TEMPO.CO, Jakarta - Komisi untuk Orang Hilang dan Korban Tindak Kekerasan (KontraS) mendesak Presiden Joko Widodo menunda penetapan Rancangan Peraturan Presiden tentang Tugas TNI dalam Mengatasi Aksi Terorisme.
Wakil Koordinator KontraS Rivanlee Anandar mengatakan pemerintah sebaiknya membuka audit dan evaluasi penanganan terorisme dengan melibatkan TNI yang sudah berlangsung, misalnya Satuan Tugas Tinombala.
"Seperti Tinombala, buka proses audit dan evaluasinya, mengingat operasi tersebut melibatkan institusi Polri dan TNI," kata Rivanlee kepada Tempo, Senin, 30 November 2020.
Rivanlee mengatakan proses evaluasi ini penting agar terlihat kekuatan, kelemahan, peluang, dan ancaman alias SWOT (strength, weakness, opportunity, threat) dari kebijakan tersebut. Adapun Satgas Tinombala saat ini tengah disorot lantaran insiden di Lembantongoa, Sigi, Sulawesi Tengah.
Pemerintah menyebut insiden itu dilakukan oleh kelompok teroris jaringan Mujahidin Indonesia Timur (MIT) pimpinan Ali Kalora. Kelompok inilah yang menjadi sasaran operasi dari Satgas Tinombala di Sulawesi Tengah.
"Jika main lanjut pembahasan perpres ini, ruang penanganan tindak pidana terorisme oleh TNI lewat fungsi penangkalan, penindakan, dan pemulihan sama saja memberi cek kosong bagi militer dan berbahaya," kata Rivanlee.
Peneliti HAM dan Sektor Keamanan SETARA Institute Ikhsan Yosarie juga meminta pemerintah menunda sementara penetapan Rancangan Perpres TNI tangani Terorisme.
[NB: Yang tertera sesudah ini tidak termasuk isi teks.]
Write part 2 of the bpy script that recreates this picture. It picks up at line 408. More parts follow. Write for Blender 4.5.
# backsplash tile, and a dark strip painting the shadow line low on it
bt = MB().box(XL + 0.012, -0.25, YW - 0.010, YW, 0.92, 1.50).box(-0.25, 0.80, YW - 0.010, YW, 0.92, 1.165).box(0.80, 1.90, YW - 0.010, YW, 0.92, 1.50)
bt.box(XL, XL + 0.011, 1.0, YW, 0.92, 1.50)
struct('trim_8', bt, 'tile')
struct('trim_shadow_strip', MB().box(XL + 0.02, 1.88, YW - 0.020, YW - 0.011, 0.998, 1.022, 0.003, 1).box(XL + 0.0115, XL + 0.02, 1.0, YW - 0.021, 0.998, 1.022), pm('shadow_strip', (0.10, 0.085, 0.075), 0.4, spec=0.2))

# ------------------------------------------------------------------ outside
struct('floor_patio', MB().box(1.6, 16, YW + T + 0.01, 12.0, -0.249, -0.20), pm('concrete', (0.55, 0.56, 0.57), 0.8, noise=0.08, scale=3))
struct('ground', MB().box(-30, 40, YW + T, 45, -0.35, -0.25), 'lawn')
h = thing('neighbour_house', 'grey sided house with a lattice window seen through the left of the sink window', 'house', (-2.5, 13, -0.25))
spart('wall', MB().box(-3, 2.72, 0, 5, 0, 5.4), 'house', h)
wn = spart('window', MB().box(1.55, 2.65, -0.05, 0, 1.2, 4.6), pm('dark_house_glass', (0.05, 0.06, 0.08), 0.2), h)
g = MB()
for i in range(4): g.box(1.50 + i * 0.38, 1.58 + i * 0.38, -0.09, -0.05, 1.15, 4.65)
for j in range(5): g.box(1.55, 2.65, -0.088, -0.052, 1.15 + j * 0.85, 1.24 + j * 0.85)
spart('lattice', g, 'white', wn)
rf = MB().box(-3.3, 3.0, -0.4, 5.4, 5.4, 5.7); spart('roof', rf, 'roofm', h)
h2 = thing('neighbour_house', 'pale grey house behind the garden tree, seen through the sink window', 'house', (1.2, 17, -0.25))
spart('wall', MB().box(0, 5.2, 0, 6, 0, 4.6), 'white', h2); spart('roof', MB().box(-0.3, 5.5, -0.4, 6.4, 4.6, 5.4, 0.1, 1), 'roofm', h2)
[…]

Ikhsan mengatakan pemerintah perlu memperhatikan masifnya diskursus pembahasan rancangan perpres tersebut dan mengakomodasi masukan dari publik.
Ia juga mengingatkan rancangan perpres itu jangan sampai tumpang tindih dengan tugas pokok dan fungsi di antara kementerian/lembaga yang terlibat, terutama TNI. Ia menyoroti fungsi penangkalan pada Pasal 2 ayat (2) rancangan perpres yang mengatur ihwal fungsi penangkalan.
Menurut Ikhsan, istilah penangkalan ini tak dikenal dalam Undang-undang Nomor 5 Tahun 2018 tentang Pemberantasan Tindak Pidana Terorisme. UU Terorisme hanya menggunakan istilah pencegahan, seperti tertuang dalam Pasal 43A.
Ikhsan mengatakan fungsi pencegahan dan pemulihan sebaiknya dikerjakan oleh badan-badan lain yang memiliki kompetensi seperti Badan Nasional Penanggulangan Terorisme. "Termasuk melakukan kerja-kerja rehabilitas dan rekonstruksi oleh Kementerian Agama, BPIP, Kementerian Pendidikan, BNPT, dan lembaga-lembaga lainnya," ujar dia.
Poin lain yang juga disorot Ikhsan yakni kerangka sistem peradilan pidana (criminal justice system) yang belum diakomodir dalam rancangan perpres. Ia berujar, Pasal 1 poin 1 UU Nomor 5 Tahun 2018 eksplisit menyebutkan terorisme merupakan domain tindak pidana sehingga penanganannya tunduk kepada sistem peradilan umum.
Pelibatan militer dalam penanganan terorisme, kata dia, seharusnya menjadi opsi terakhir jika eskalasi aksi terorisme sudah di luar kapasitas polisi untuk menanganinya. Ikhsan mengatakan keterangan tentang bentuk eskalasi ini juga harus tertuang dalam rancangan perpres.
Eskalasi terorisme yang bersifat fluktuatif pun membuat militer tak selalu dibutuhkan. Sebab, dalam eskalasi tertentu Polri masih sanggup menanganinya. "Artinya keterlibatan TNI dalam ranah pemberantasan terorisme seharusnya bersifat kasuistik dan dengan batas waktu tertentu, yaitu jika eskalasi terorisme berpotensi berada di luar kapasitas Polri," ujar Ikhsan.
Meski begitu, Ikhsan mengatakan usulan penundaan penetapan rancangan perpres ini bukan dalam konteks menolak keterlibatan TNI dalam mengatasi aksi terorisme. Melainkan pengaturan yang perlu dievaluasi dengan memperhatikan masukan publik. "Perlu digarisbawahi bahwa persoalan ini bukan dalam ranah ego sektoral, like or dislike, namun murni persoalan tata kelola pemerintahan yang baik," kata Ikhsan.